The surplus ballast is stored in an integrated ballast hopper with a capacity of 40 tonnes and this can be expanded in multiples of 100 tonnes by adding MFS100 units. The ballast can be placed accurately by conveyor belts and distribution chutes.

In combination with modern high-performance tamping machines, ÖBB benefited from the high output of the BDS. This meant fewer track possessions were needed compared with other systems. In order to reap the full benefit of BDS in terms of ballast relocation, a procedure had to be developed that could determine what quantities of ballast were actually in the track and not used.

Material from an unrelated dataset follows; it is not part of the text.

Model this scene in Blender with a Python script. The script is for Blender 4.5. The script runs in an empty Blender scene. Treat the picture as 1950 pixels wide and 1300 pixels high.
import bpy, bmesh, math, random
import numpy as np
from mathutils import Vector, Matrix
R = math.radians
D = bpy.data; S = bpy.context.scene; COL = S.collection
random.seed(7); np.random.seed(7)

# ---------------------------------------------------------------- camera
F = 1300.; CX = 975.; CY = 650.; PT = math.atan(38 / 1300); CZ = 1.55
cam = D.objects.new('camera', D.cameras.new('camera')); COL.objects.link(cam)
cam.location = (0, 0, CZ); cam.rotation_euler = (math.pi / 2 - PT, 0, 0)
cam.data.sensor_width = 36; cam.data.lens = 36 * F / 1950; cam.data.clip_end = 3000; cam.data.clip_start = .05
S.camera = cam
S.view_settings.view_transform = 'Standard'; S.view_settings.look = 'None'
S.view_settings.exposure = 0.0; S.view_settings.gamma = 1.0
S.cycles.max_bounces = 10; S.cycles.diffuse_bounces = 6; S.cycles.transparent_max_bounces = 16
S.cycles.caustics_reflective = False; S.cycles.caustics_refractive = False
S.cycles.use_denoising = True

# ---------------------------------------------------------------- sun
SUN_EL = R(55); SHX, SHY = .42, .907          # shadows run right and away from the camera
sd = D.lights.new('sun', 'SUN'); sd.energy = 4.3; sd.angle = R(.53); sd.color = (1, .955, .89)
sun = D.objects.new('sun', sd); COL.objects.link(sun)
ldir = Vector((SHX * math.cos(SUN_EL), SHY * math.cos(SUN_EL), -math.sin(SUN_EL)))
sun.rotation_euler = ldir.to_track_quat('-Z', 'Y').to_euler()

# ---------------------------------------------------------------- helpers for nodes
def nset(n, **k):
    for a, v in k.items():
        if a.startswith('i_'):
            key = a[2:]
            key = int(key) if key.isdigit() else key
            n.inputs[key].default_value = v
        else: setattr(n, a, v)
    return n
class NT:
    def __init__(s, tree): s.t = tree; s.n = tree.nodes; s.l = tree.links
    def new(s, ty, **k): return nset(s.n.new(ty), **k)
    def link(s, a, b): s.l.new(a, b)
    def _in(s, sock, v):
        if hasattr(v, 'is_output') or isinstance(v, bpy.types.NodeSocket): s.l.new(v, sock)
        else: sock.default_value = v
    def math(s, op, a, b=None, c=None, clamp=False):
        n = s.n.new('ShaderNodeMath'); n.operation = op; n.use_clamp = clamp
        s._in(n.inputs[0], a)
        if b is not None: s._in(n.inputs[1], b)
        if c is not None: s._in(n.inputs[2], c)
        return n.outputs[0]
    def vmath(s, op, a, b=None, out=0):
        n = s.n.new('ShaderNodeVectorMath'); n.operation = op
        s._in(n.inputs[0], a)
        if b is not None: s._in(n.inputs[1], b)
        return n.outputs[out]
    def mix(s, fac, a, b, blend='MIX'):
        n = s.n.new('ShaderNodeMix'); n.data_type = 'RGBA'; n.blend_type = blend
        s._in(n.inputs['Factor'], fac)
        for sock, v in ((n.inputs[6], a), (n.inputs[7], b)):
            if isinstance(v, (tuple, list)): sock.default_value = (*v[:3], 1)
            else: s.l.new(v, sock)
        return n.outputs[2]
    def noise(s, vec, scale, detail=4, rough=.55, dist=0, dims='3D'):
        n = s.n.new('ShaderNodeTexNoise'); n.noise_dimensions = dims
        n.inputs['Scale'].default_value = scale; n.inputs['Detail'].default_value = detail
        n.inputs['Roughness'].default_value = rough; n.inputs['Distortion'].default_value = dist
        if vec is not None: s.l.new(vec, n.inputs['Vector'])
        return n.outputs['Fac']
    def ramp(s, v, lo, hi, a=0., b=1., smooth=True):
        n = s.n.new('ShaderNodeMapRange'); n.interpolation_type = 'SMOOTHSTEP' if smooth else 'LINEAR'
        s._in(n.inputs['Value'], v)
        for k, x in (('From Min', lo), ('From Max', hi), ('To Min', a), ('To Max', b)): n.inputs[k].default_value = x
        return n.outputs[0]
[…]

For this purpose, the EM-SAT 120 track measuring system was equipped with a ballast profile measuring system and the required target profiles were added to the existing infrastructure geometry database. The target data for level and line, and now the required ballast profile, are read from the infrastructure geometry database and then compared with the measurements. During the automated evaluation it is possible to determine ballast levels and decide exactly where and how much ballast is needed to produce the required ballast profile.

	The BDS 2000 ballast distributing and regulating machine is generating significant cost savings in service.

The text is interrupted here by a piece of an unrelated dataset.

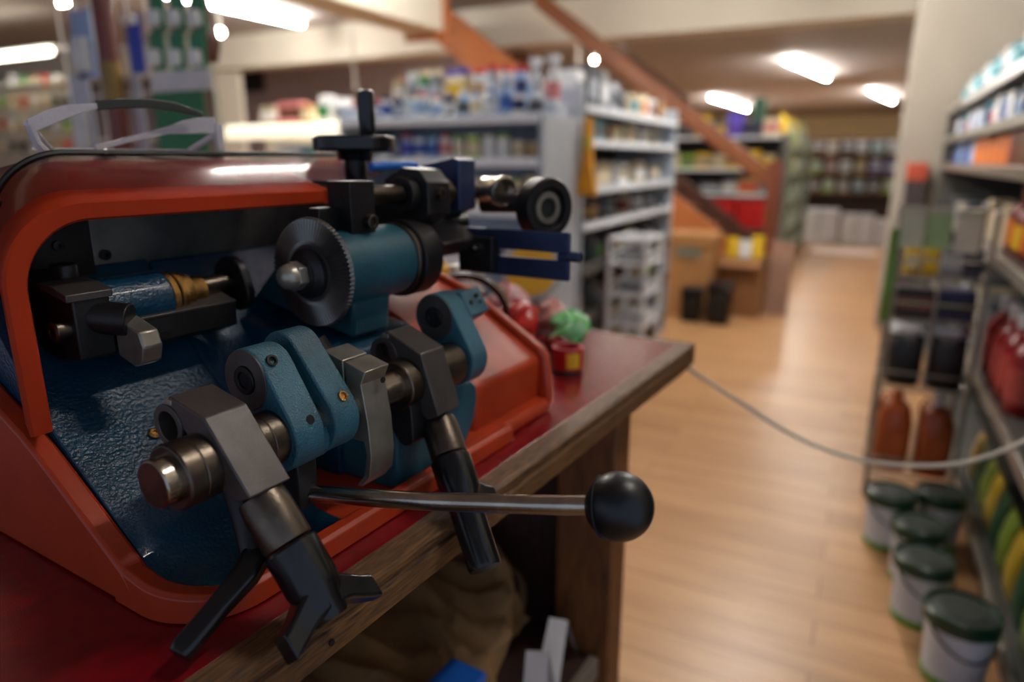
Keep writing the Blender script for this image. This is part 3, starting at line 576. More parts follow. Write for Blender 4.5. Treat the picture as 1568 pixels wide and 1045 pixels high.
# ---------------------------------------------------------------- stock items
STOCK = {}
def build_kind(kind, h, w, d, body, cap, band):
    """parts of one stock item standing on the origin, faces turned to -X and -Y"""
    P = []; r = w / 2
    if kind == 'can':
        P.append(('body', MB().lathe([(r * 0.94, 0), (r, h * 0.02), (r, h * 0.8), (r * 0.9, h * 0.84)], (0, 0, 0), seg=20), paint(body, 0.35), 0))
        P.append(('lid', MB().lathe([(r * 0.86, h * 0.835), (r * 0.88, h * 0.85), (r * 0.86, h * 0.99), (r * 0.8, h)], (0, 0, 0), seg=20), paint(cap), 0))
        P.append(('wrapper', MB().pipe((0, 0, h * 0.2), (0, 0, h * 0.62), r * 1.012, r * 0.99, 20), paint(band), 0))
    elif kind == 'tin':
        P.append(('body', MB().lathe([(r, 0), (r, h * 0.95), (r * 0.97, h * 0.96)], (0, 0, 0), seg=22), paint(body, 0.35), 0))
        P.append(('lid', MB().lathe([(r * 1.03, h * 0.93), (r * 1.03, h * 0.99), (r * 0.95, h), (r * 0.9, h * 0.975)], (0, 0, 0), seg=22), paint(cap, 0.3), 0))
        P.append(('wrapper', MB().pipe((0, 0, h * 0.18), (0, 0, h * 0.7), r * 1.012, r * 0.99, 22), paint(band), 0))
    elif kind == 'bottle':
        P.append(('body', MB().lathe([(r * 0.92, 0), (r, h * 0.03), (r, h * 0.6), (r * 0.85, h * 0.7), (r * 0.42, h * 0.8), (r * 0.4, h * 0.86)], (0, 0, 0), seg=20), paint(body, 0.3), 0))
        P.append(('cap', MB().lathe([(r * 0.5, h * 0.84), (r * 0.5, h * 0.99), (r * 0.44, h)], (0, 0, 0), seg=16), paint(cap), 0))
        P.append(('wrapper', MB().pipe((0, 0, h * 0.14), (0, 0, h * 0.52), r * 1.012, r * 0.99, 20), paint(band), 0))
    elif kind == 'spray':
        P.append(('body', MB().lathe([(r * 0.92, 0), (r, h * 0.03), (r, h * 0.5), (r * 0.6, h * 0.66), (r * 0.32, h * 0.74), (r * 0.32, h * 0.8)], (0, 0, 0), seg=20), paint(body, 0.3), 0))
        P.append(('trigger_head', MB().bx(-r * 0.4, r * 0.4, -r * 0.9, r * 0.7, h * 0.86, h).bx(-r * 0.35, r * 0.35, -r * 0.35, r * 0.35, h * 0.78, h * 0.87).bx(-r * 0.2, r * 0.2, -r * 0.75, -r * 0.5, h * 0.7, h * 0.86), paint(cap), 0.002))
        P.append(('wrapper', MB().pipe((0, 0, h * 0.1), (0, 0, h * 0.45), r * 1.012, r * 0.99, 20), paint(band), 0))
    elif kind == 'carton':
        P.append(('box_body', MB().bx(-d / 2, d / 2, -w / 2, w / 2, 0, h), paint(body, 0.5), 0.002))
        P.append(('printed_panel', MB().bx(-d / 2 - 0.001, d / 2 - 0.001, -w / 2 - 0.001, w * 0.44, h * 0.25, h * 0.7), paint(band, 0.4), 0))
        if cap: P.append(('flap', MB().bx(-d / 2 - 0.0005, d / 2, -w / 2 - 0.0005, w / 2, h * 0.86, h + 0.001), paint(cap, 0.5), 0))
    elif kind == 'pouch':
        rr = []
        for z, sx, sy in ((0, 0.7, 0.95), (0.1, 1.0, 1.0), (0.45, 1.05, 1.0), (0.8, 0.6, 0.97), (0.93, 0.15, 0.98), (1.0, 0.05, 1.0)):
            rr.append([(d / 2 * sx * math.copysign(abs(math.cos(a)) ** 0.6, math.cos(a)), w / 2 * sy * math.copysign(abs(math.sin(a)) ** 0.6, math.sin(a)), z * h) for a in [2 * PI * k / 20 for k in range(20)]])
        P.append(('bag', MB().loft(rr), paint(body, 0.3), 0))
        P.append(('printed_panel', MB().bx(-d * 0.53, -d * 0.46, -w * 0.34, w * 0.34, h * 0.2, h * 0.6), paint(band, 0.35), 0))
        if cap: P.append(('header', MB().bx(-d * 0.06, d * 0.06, -w * 0.5, w * 0.5, h * 0.9, h * 1.02), paint(cap), 0))
    elif kind == 'charcoal':
        rr = []
        for z, sx, sy in ((0, 0.85, 0.95), (0.06, 1.0, 1.0), (0.5, 1.05, 1.0), (0.78, 0.9, 0.97), (0.84, 0.7, 0.9)):
            rr.append([(d / 2 * sx * math.copysign(abs(math.cos(a)) ** 0.6, math.cos(a)), w / 2 * sy * math.copysign(abs(math.sin(a)) ** 0.6, math.sin(a)), z * h) for a in [2 * PI * k / 20 for k in range(20)]])
        P.append(('bag', MB().loft(rr), paint(body, 0.3), 0))
        rr = []
        for z, sx, sy in ((0.82, 0.72, 0.92), (0.9, 0.9, 0.98), (1.0, 0.6, 0.9), (1.04, 0.2, 0.6)):
            rr.append([(d / 2 * sx * math.cos(a) * (1 + 0.15 * math.sin(3 * a + z * 9)), w / 2 * sy * math.sin(a) * (1 + 0.15 * math.cos(4 * a)), z * h) for a in [2 * PI * k / 20 for k in range(20)]])
        P.append(('bag_top', MB().loft(rr), paint(cap, 0.3), 0))
    elif kind == 'jug':
        rr = []
        for z, s in ((0, 0.92), (0.04, 1), (0.62, 1), (0.78, 0.8), (0.86, 0.35)):
            rr.append([(d / 2 * s * math.copysign(abs(math.cos(a)) ** 0.5, math.cos(a)), w / 2 * s * math.copysign(abs(math.sin(a)) ** 0.5, math.sin(a)), z * h) for a in [2 * PI * k / 24 for k in range(24)]])
        P.append(('body', MB().loft(rr), paint(body, 0.28), 0))
        P.append(('cap', MB().lathe([(w * 0.16, h * 0.85), (w * 0.16, h * 0.97), (w * 0.13, h)], (0, 0, 0), seg=18), paint(cap), 0))
        P.append(('handle', MB().tube([(0, w * 0.16, h * 0.86), (0, w * 0.34, h * 0.93), (0, w * 0.46, h * 0.82), (0, w * 0.44, h * 0.66)], w * 0.05, 8), paint(body, 0.28), 0))
        P.append(('wrapper', MB().bx(-d * 0.515, -d * 0.49, -w * 0.3, w * 0.3, h * 0.2, h * 0.5), paint(band), 0))
    return P
def item(kind, name, pos, h, w, d, body, cap, band, label, cat, group, rot=0.0):
    key = (kind, round(h, 3), round(w, 3), round(d, 3), body, cap, band)
    if key not in STOCK:
        L = []
        for nm, mb, m, bev in build_kind(kind, h, w, d, body, cap, band):
            o = link_mesh(nm, mb, m, Vector((0, 0, 0)), bev); L.append((nm, o)); COL.objects.unlink(o)
        STOCK[key] = L
    t = thing(name, label, cat, pos, group=group, rot=rot)
    for nm, src in STOCK[key]:
        o = src.copy(); o.name = nm; COL.objects.link(o); o.parent = t
    return t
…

Depending on the working direction of the mechanised maintenance train (MDZ), the excess quantity of ballast (collected in the BDS) is compared with the requirements, thus establishing the actual amount of new ballast required. During operation of the MDZ, the necessary quantity of new ballast can be added immediately by the BDS.

An ÖBB study compared the cost of ballast management, using the BDS 2000 system, with the costs incurred when using traditional ballasting methods during tamping. No financial evaluation was conducted in the study concerning the increased working speed, which leads to shorter track possession times for the main work, or with regard to the additional track possession times no longer required for pre-depositing ballast according to traditional work methods.

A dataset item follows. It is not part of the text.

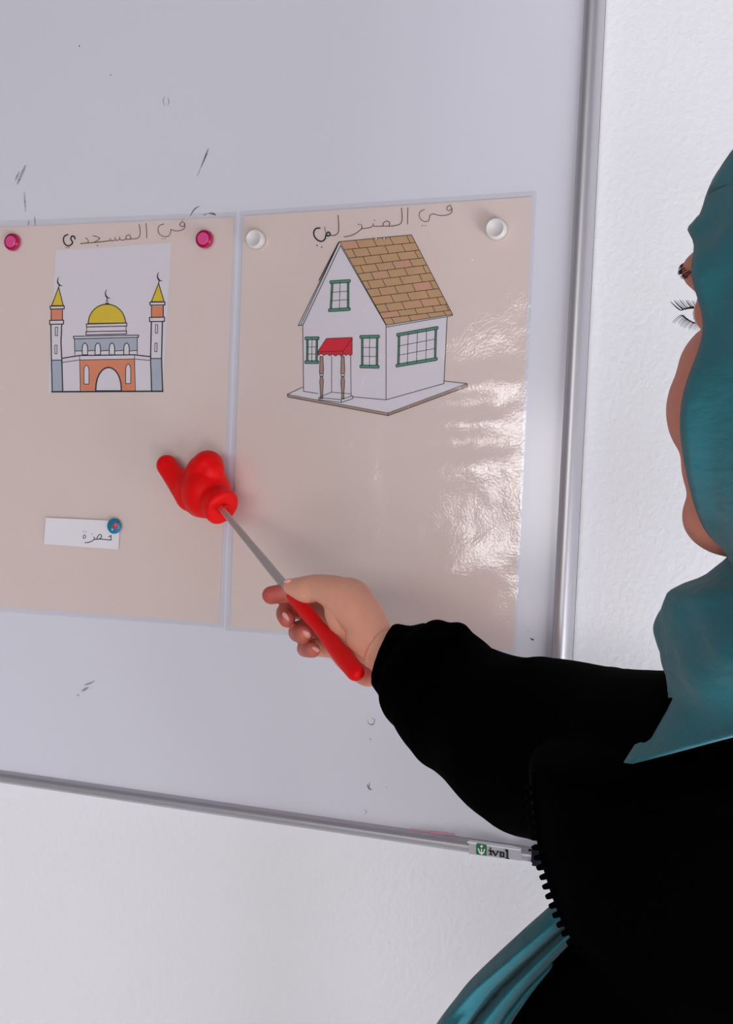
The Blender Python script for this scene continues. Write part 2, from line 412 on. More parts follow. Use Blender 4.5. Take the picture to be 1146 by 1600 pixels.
def crescent(x, y):
    o_ = [(x + 9, y - 40), (x - 3, y - 22), (x - 8, y - 2), (x - 4, y + 20), (x + 12, y + 38), (x + 42, y + 36)]
    i_ = [(x + 20, y + 30), (x + 4, y + 10), (x + 1, y - 12)]
    flat(bm, curve(o_, 3) + curve(i_, 3), Y_INK, MK, MM)
crescent(160, 102); line([(163, 148), (172, 136)], 1, MM); crescent(973, 62); line([(979, 118), (984, 98)], 1.2, MM); crescent(549, 203)
for a in ([(390, 450), (720, 442), (720, 466), (392, 474)], [(388, 512), (718, 506), (718, 530), (388, 538)],
          [(284, 550), (816, 540), (814, 558), (290, 570)]): line(a, 1.1, MM, closed=True)
line([(394, 476), (394, 512)], .8, MM); line([(714, 468), (714, 506)], .8, MM)
line([(294, 572), (297, 704)], .9, MM); line([(804, 562), (806, 695)], .9, MM); line([(296, 668), (357, 668)], 1, MM)
for a, b in ((401, 462), (506, 577), (621, 696), (740, 804)): line([(a, 668), (b, 664)], 1, MM)
line([(197, 728), (335, 706), (782, 700), (915, 716)], 1.4, MM); line([(197, 762), (336, 742), (782, 734), (915, 746)], .8, MM)
line([(336, 706), (342, 992)], .8, MM); line([(782, 700), (790, 992)], .8, MM)
line([(108, 1001), (1014, 997)], 1.9, MM)
dr = nofix(bm, 'mosque_drawing', [ink, yel, ora, gry, cut_m], ml)
bm = bmesh.new()
def pen(pts, w, tr, mi=0, n=5): stroke(bm, curve(pts, n), w * 1.25, Y_INK, mi, tr)
pen([(848, 62), (856, 51), (868, 54), (870, 66), (858, 73), (849, 66), (848, 62)], .8, TM)
pen([(869, 58), (871, 76), (857, 89), (830, 93), (806, 86)], .8, TM)
pen([(806, 86), (802, 106), (790, 119), (770, 119), (750, 105), (745, 84), (753, 67), (774, 60)], .75, TM)
dot(bm, (859, 43), .7, Y_INK, 0, TM); dot(bm, (765, 131), .7, Y_INK, 0, TM); dot(bm, (778, 130), .7, Y_INK, 0, TM)
pen([(688, 57), (691, 90), (692, 126)], .8, TM, n=2); pen([(656, 62), (661, 100), (655, 122), (637, 130), (612, 130)], .8, TM)
pen([(618, 128), (610, 112), (597, 116), (594, 128), (604, 133), (618, 130)], .8, TM)
pen([(596, 130), (582, 136), (567, 134), (563, 121)], .8, TM); pen([(563, 134), (548, 138), (541, 124)], .8, TM)
pen([(541, 136), (526, 140), (518, 128)], .8, TM); pen([(520, 139), (495, 142), (462, 146), (420, 149), (380, 153)], 1.0, TM)
pen([(438, 116), (456, 120), (470, 128), (458, 138), (444, 146)], .8, TM); dot(bm, (459, 161), 1, Y_INK, 0, TM)
pen([(404, 126), (416, 138), (414, 148)], .8, TM)
pen([(354, 131), (349, 119), (338, 119), (334, 132), (342, 146), (334, 159), (318, 163), (304, 152), (299, 133), (305, 117), (320, 110)], 1.6, TM, 1)
dot(bm, (312, 172), .9, Y_INK, 1, TM); dot(bm, (324, 171), .9, Y_INK, 1, TM)
tag(nofix(bm, 'handwriting', [pencil, ink], ml), 'handwritten Arabic title above the mosque')
def film_l(u, v): return -.0004 * math.sin(u * 19 + v * 3) ** 2 - .0006 * max(0, (u - .93) / .07) * (1 + math.sin(v * 24)) - .0004 * math.sin(v * 9 + 1) ** 2 * max(0, v - .9) * 10
grid_sheet('laminate_film', [(-150, 351), (371, 331), (350, 981), (-150, 945)], Y_FILM, 0, film_m, ml, 40, 50, film_l)
reparent(ml)

# ---- right poster: house
mr = tag(empty('house_poster', P(590, 660, 0)), 'laminated beige poster with a drawn white house, held by white magnets', 'poster')
grid_sheet('paper', [(381, 337.5), (832, 307.5), (801.5, 1016.5), (360, 979)], Y_PAPER, .0002, paper_m, mr)
HH = lambda x, y: (440 + x / 3.581, 300 + y / 3.581)
bm = bmesh.new()
HK, HB, HG, HR, HP, HW = 0, 1, 2, 3, 4, 5
flat(bm, [(325, 278), (728, 240), (958, 685), (928, 696), (908, 1058), (1040, 1072), (1040, 1090), (597, 1250), (33, 1145), (33, 1132), (124, 1088), (120, 745), (94, 748)], Y_CUT, HW, HH)
RO = [(325, 278), (728, 240), (958, 685), (588, 745)]
fill(RO, HB, HH)
lY = [278, 323, 370, 415, 458, 500, 545, 588, 632, 675, 708, 745]; rY = [240, 282, 325, 368, 408, 452, 495, 540, 585, 628, 662, 685]
lx = lambda y: 325 + (y - 278) / (745 - 278) * 263
rx = lambda y: 728 + (y - 240) / (685 - 240) * 230
joints = [[415, 512, 605, 700], [395, 478, 578, 672], [455, 548, 645, 745], [440, 525, 618, 715], [500, 590, 688, 790], [480, 563, 660, 770],
          [540, 632, 730, 830], [610, 702, 808], [580, 672, 775, 870], [650, 745, 845, 920], [615, 710, 815, 905]]
tones = [brn, mat('tan_crayon_warm', lin((206, 157, 122)), .6, noise=.1, nscale=50), mat('tan_crayon_pink', lin((210, 155, 130)), .6, noise=.1, nscale=50)]
for k in range(11):
    y0, y1, z0, z1 = lY[k], lY[k + 1], rY[k], rY[k + 1]
    def at(x, top):
        a, b = (y0, z0) if top else (y1, z1)
        xa, xb = lx(a), rx(b); t = (x - xa) / (xb - xa); return (x, a + (b - a) * t)
    xs = [lx(y0)] + joints[k] + [rx(z0)]
    for i, (xa, xb) in enumerate(zip(xs, xs[1:])):
        ins = (y1 - y0) * .54
        if (i * 7 + k * 5) % 9 == 0 or (k in (6, 8) and i == 3):
            xe0 = xa + ins if i else lx(y1); xe1 = xb + ins if i < len(xs) - 2 else rx(z1)
            flat(bm, [at(xa, 1), at(xb, 1), at(xe1, 0), at(xe0, 0)], Y_FILL - .00003, 6 if (i + k) % 3 else 7, HH)
    if k < 10: line([at(lx(y1), 0), at(rx(z1), 0)], .75, HH)
    for x in joints[k]: line([at(x, 1), at(x + (y1 - y0) * .5, 0)], .7, HH)
line(RO, .8, HH, closed=True)
for x in (530, 575): dot(bm, (x, 262), 1.5, Y_INK - .00004, HW, HH); line(curve([(x - 10, 258), (x, 268), (x + 12, 256)], 3), .8, HH)
line([(325, 278), (94, 748), (120, 745), (330, 300)], .9, HH); line([(322, 284), (108, 745)], .9, HH); line([(330, 300), (585, 745), (588, 745)], .9, HH)
line([(320, 282), (210, 495)], 1.2, HH)
line([(588, 756), (930, 697), (960, 690)], .8, HH); line([(120, 748), (124, 1115), (205, 1128)], .8, HH); line([(586, 748), (586, 1163)], .8, HH)
line([(928, 697), (910, 1072)], .8, HH); line([(400, 1146), (586, 1163), (910, 1072)], .8, HH)
line([(124, 1090), (33, 1133), (597, 1237), (1040, 1072), (908, 1058)], .8, HH); line([(33, 1133), (36, 1147), (597, 1252), (1040, 1090), (1040, 1072)], .8, HH)
line([(597, 1237), (597, 1252)], .8, HH)
fill([(36, 1137), (597, 1240), (597, 1250), (36, 1146)], HP, HH); fill([(597, 1240), (1040, 1076), (1040, 1088), (597, 1250)], HP, HH)
def hwin(c, nx, ny, mt=.16):
    'window: outer frame corners tl tr br bl, lintel and sill'
    (tl, tr_, br, bl) = c
    lp = lambda a, b, t: (a[0] + (b[0] - a[0]) * t, a[1] + (b[1] - a[1]) * t)
    th = 16
    for a, b, s in ((tl, tr_, -1), (bl, br, 1)):
        q = [(a[0] - 10, a[1] - th / 2), (b[0] + 10, b[1] - th / 2), (b[0] + 14, b[1]), (b[0] + 10, b[1] + th / 2), (a[0] - 10, a[1] + th / 2), (a[0] - 14, a[1])]
        fill(q, HG, HH); line(q, .9, HH, closed=True)
    for a, b in ((tl, bl), (tr_, br)):
        q = [(a[0] - 4, a[1] + 8), (a[0] + 5, a[1] + 8), (b[0] + 5, b[1] - 8), (b[0] - 4, b[1] - 8)]
        fill(q, HG, HH); line([q[0], q[3]], .9, HH); line([q[1], q[2]], .9, HH)
    for k in range(1, nx): line([lp(tl, tr_, k / nx), lp(bl, br, k / nx)], .7, HH)
    for k in range(1, ny): line([lp(tl, bl, .06 + .9 * k / ny), lp(tr_, br, .06 + .9 * k / ny)], .7, HH)
hwin([(284, 505), (373, 498), (373, 655), (276, 662)], 2, 3)
hwin([(145, 819), (198, 818), (196, 952), (144, 952)], 2, 3)
hwin([(452, 811), (536, 809), (534, 978), (452, 976)], 2, 3)
hwin([(658, 800), (864, 760), (860, 934), (654, 972)], 4, 3)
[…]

The comparison shows that the BDS system is more economical, reducing the quantity of new ballast required by 38% or more. Taking into account the cost of track possessions, the economies actually achieved are likely to be significantly higher.

An analysis of the measuring data now available has shown that the quantities of new ballast required by ÖBB during pre-ballasting in the course of tamping can currently be reduced by an average of 60% by using the BDS ballast management system in combination with the measuring system.

Due to the rapid increase in the working speed of the latest tamping machines, ballast regulating using conventional ballast distributing and profiling systems has become the limiting factor in terms of the working speed of the overall system. The BDS enables a significant increase in the productivity of the overall process, with a distinctly higher quality of ballast profiling.

Generally, an additional track possession for pre-depositing ballast is no longer required when the optimised ballast management system is used. BDS 2000 is a milestone in the development of ballast handling that achieves not only significantly higher productivity, but also offers a previously unknown and extremely economical method of ballast management.

ÖBB now relies on integrated ballast management in the course of tamping. The excess quantities of ballast lying in the tracks are detected by the ballast profile measuring system during EM-SAT surveying, and with the help of this analysis, there is often no need to supply new ballast for tamping over extensive areas because the surplus ballast to be found in many areas is picked up and stored in the material conveyor and hopper units of the BDS to be returned to the track wherever it is needed.

The advantage of integrated ballast management is that the requirement for new ballast can be determined before starting maintenance tamping and then supplied as required in the course of tamping without the need for the additional track possession that was previously necessary. Evaluations so far have shown that due to this technology the amount of new ballast required has been reduced by more than 50% and this has not only enabled the costs for tamping to be reduced, but has also helped to conserve the environment by encouraging a more economical use of valuable raw materials.